For too long, we have not supported our schools to the levels that Arizona’s children deserve. This was no more apparent than during a recent meeting hosted by Expect More Arizona. At the meeting the student panel, all in their first year at Arizona State University (ASU), spoke about their education experience in our state’s K-12 schools. Two of the students spent their entire K-12 time in Arizona and the third moved here in ninth grade. One student was in an engineering program, another wants to be a criminal defense attorney, and the third was in an arts program. They all appeared to be hard-working students with great ambition and hope for their own futures. As I listened, I couldn’t help but feel we let them down, especially the ones who spent their entire K-12 career in the Arizona system.

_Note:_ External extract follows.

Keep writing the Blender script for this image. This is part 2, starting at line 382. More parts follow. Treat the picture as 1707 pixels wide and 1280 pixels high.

They talked about English teachers coming from the Philippines, a steady stream of substitute teachers, and broken-down buses. One explained a perpetual struggle with math because of the constant onslaught of substitutes. I thought he was talking about what I envision as being “basic math.” But no, he was talking about algebra and geometry. All of them said they entered the university system woefully underprepared because of the constant churn of educators in and out of the school system.

Arguably, the saddest was when one student spoke about all the dual-credit classes he took (and, paid for), only to discover they would only count as electives at the university. As a result, he is taking 18 hours comprised of everything but electives at ASU. We have disheartened our kids by underfunding a system that does not provide for working buses, social workers, guidance counselors, and well-trained teachers, to name a few.

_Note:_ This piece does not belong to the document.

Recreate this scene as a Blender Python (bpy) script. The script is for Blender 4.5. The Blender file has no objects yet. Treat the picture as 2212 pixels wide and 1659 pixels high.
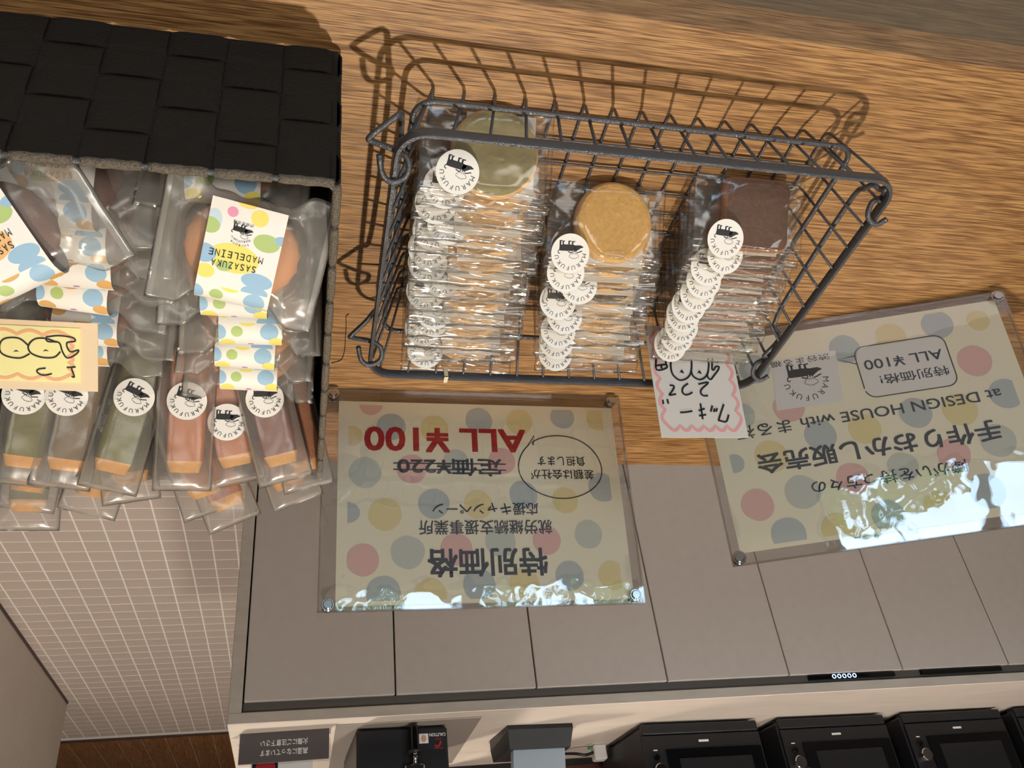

This past year, you raised your voices and shared your personal stories. You matched your words with your actions. Many of you decided to take matters into your own hands and started ballot initiatives. You walked strong to the state capitol and talked to neighbors, as you gathered signatures for candidates and initiatives. And, many of you, took that ultimate step and became candidates for public office. As candidates, you canvassed neighborhoods through dust, wind, and rain. New hashtags emerged. Your friends joined you on the campaign trail. Evenings and weekends were spent speaking to virtual strangers about why you chose to run and your commitment to Arizona’s public education system. You shared your stories and shone a bright spotlight on Arizona’s PK-12 public education system, warts and all. Through this, people began to understand that it wasn’t just the teacher that made the difference. It was, and is everyone in the system all committed to one goal­­­ — ­the education of Arizona’s children.

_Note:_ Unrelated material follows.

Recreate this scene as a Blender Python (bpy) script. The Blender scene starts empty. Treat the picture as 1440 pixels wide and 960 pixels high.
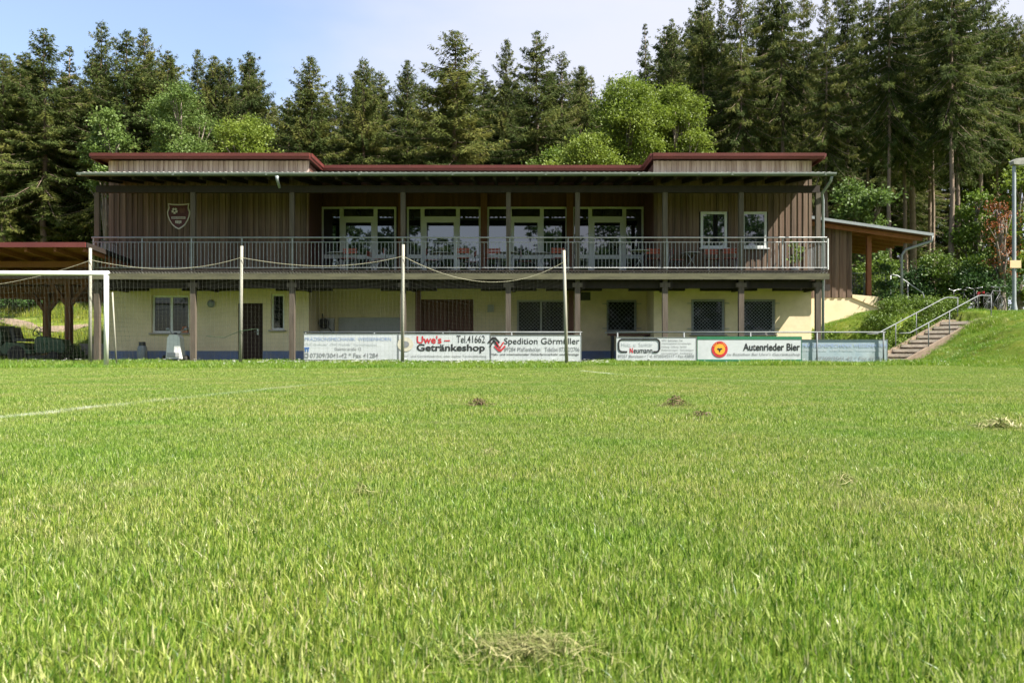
import bpy, math, random
import numpy as np
from mathutils import Vector, Matrix

R = math.radians
SC = bpy.context.scene
COL = SC.collection

# ---------------------------------------------------------------- camera, sky, sun, exposure
F, YH, CAMH = 1180.0, 494.0, 0.40          # focal length (px of the 1440 px photo), horizon row, eye height
cam = bpy.data.objects.new('camera', bpy.data.cameras.new('camera'))
COL.objects.link(cam); SC.camera = cam
cam.location = (0, 0, CAMH); cam.rotation_euler = (R(90), 0, 0)
cam.data.sensor_width = 36; cam.data.lens = F / 1440 * 36
cam.data.shift_y = 14 / 1440
cam.data.dof.use_dof = True; cam.data.dof.focus_distance = 5.0; cam.data.dof.aperture_fstop = 11
cam.data.clip_start = 0.05; cam.data.clip_end = 1000

SUN = Vector((0.55, -0.22, 0.76)).normalized()
sl = bpy.data.lights.new('sun', 'SUN'); sun = bpy.data.objects.new('sun', sl); COL.objects.link(sun)
sl.energy = 4.6; sl.angle = R(0.5); sl.color = (1.0, 0.94, 0.84)
sun.rotation_euler = SUN.to_track_quat('Z', 'Y').to_euler(); sun.location = (20, -10, 40)

w = bpy.data.worlds.new('World'); SC.world = w; w.use_nodes = True
wt = w.node_tree; wn = wt.nodes
bg = wn['Background']; bg.inputs['Strength'].default_value = 0.07
sky = wn.new('ShaderNodeTexSky'); sky.sky_type = 'NISHITA'; sky.sun_disc = False
sky.sun_elevation = math.asin(SUN.z); sky.sun_rotation = math.atan2(SUN.x, SUN.y)
sky.air_density = 1.0; sky.dust_density = 0.6; sky.ozone_density = 1.6
tc = wn.new('ShaderNodeTexCoord')
sep = wn.new('ShaderNodeSeparateXYZ'); wt.links.new(tc.outputs['Generated'], sep.inputs[0])
mp = wn.new('ShaderNodeMapping'); mp.inputs['Scale'].default_value = (1.0, 1.0, 2.6)
wt.links.new(tc.outputs['Generated'], mp.inputs[0])
nz = wn.new('ShaderNodeTexNoise'); nz.inputs['Scale'].default_value = 2.2; nz.inputs['Detail'].default_value = 5
nz.inputs['Roughness'].default_value = 0.5
wt.links.new(mp.outputs[0], nz.inputs['Vector'])
m1 = wn.new('ShaderNodeMath'); m1.operation = 'MULTIPLY_ADD'; m1.inputs[1].default_value = 0.9; m1.inputs[2].default_value = 0.12
wt.links.new(sep.outputs[0], m1.inputs[0])
m2 = wn.new('ShaderNodeMath'); m2.operation = 'ADD'
wt.links.new(m1.outputs[0], m2.inputs[0]); wt.links.new(nz.outputs[0], m2.inputs[1])
mr = wn.new('ShaderNodeMapRange'); mr.interpolation_type = 'SMOOTHSTEP'
mr.inputs['From Min'].default_value = 0.22; mr.inputs['From Max'].default_value = 0.78
mr.inputs['To Min'].default_value = 0.20; mr.inputs['To Max'].default_value = 0.96
wt.links.new(m2.outputs[0], mr.inputs['Value'])
cm = wn.new('ShaderNodeMix'); cm.data_type = 'RGBA'
cm.inputs['B'].default_value = (3.4, 3.5, 4.1, 1)             # thin high cloud
wt.links.new(mr.outputs[0], cm.inputs['Factor']); wt.links.new(sky.outputs[0], cm.inputs['A'])
wt.links.new(cm.outputs['Result'], bg.inputs['Color'])

SC.view_settings.view_transform = 'Standard'; SC.view_settings.look = 'None'
SC.view_settings.gamma = 1; SC.view_settings.use_curve_mapping = False
SC.view_settings.exposure = 1.9
SC.render.engine = 'CYCLES'
SC.cycles.max_bounces = 6; SC.cycles.transparent_max_bounces = 4; SC.cycles.caustics_reflective = False

# ---------------------------------------------------------------- helpers
def WX(px, Y): return (px - 720) / F * Y
def HZ(py, Y): return CAMH + (YH - py) / F * Y
def ss(t):
    t = min(1.0, max(0.0, t)); return t * t * (3 - 2 * t)

def terrain(x, y):
    bk = ss((y - 28) / 2.2)
    foot = 12.3 - 3.6 * bk
    zr = (1.5 + .3*bk) * ss((x - foot) / 4.4) * ss((y - 4) / 8)
    zb = 2.6 * ss((y - 33.0) / 9.5) if x < -12 else 2.6 * ss((y - 37) / 9)
    z = max(zr, zb)
    z += min(1, z*3) * (.055*math.sin(2.3*x+1)*math.sin(1.9*y) + .03*math.sin(5.1*x+2*math.sin(y)))
    a = (x-12.75)*.89 + (y-27.0)*.456; b = -(x-12.75)*.456 + (y-27.0)*.89
    if -.3 < a < 4.35 and -.12 < b < 1.75: z = min(z, max(-.05, a/.415*.16 - .22))
    return z + 0.035 * max(0.0, y - 46) + 0.02 * ss((y - 27.3) * 2)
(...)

Speaking truth to power is one of the hardest things to do and you did it. Your message nor commitment waivered. I have no idea what the election results will bring but what I do know is that through your actions, the education community will never be the same, as you have seen first-hand the power in your voice.

So, on Election Day, as I write this and during American Education Week, as you read this, I’m writing to say “thank you.” You did more to change the landscape and discourse of public education in one year than has happened in my lifetime. As a native Arizonan and career educator, I marvel at all you have accomplished. Your enthusiasm and energy have inspired me. No matter the outcome, you have set a new standard for us all. Never will we return to a life of complacency. Running for office, going door to door, raising your voice, and sharing your stories — these have all been herculean tasks. In reality, I should not be surprised. It is what you do every day. You advocate for kids and, in the process, you are advocating for Arizona’s future.

Thank you for this amazing ride. Thank you for all you do for Arizona’s children. Thank you for showing us all what is possible.

With my appreciation,


1 Comment

  • Susan Collins says:

    Kathie, I look forward to your column every month. You always lift up and spotlight the educator in the local school and his/her power and strength. You have sparked many of the flames that you speak of as inspiring you. We are all a huge village fighting for a better education for every student in AZ!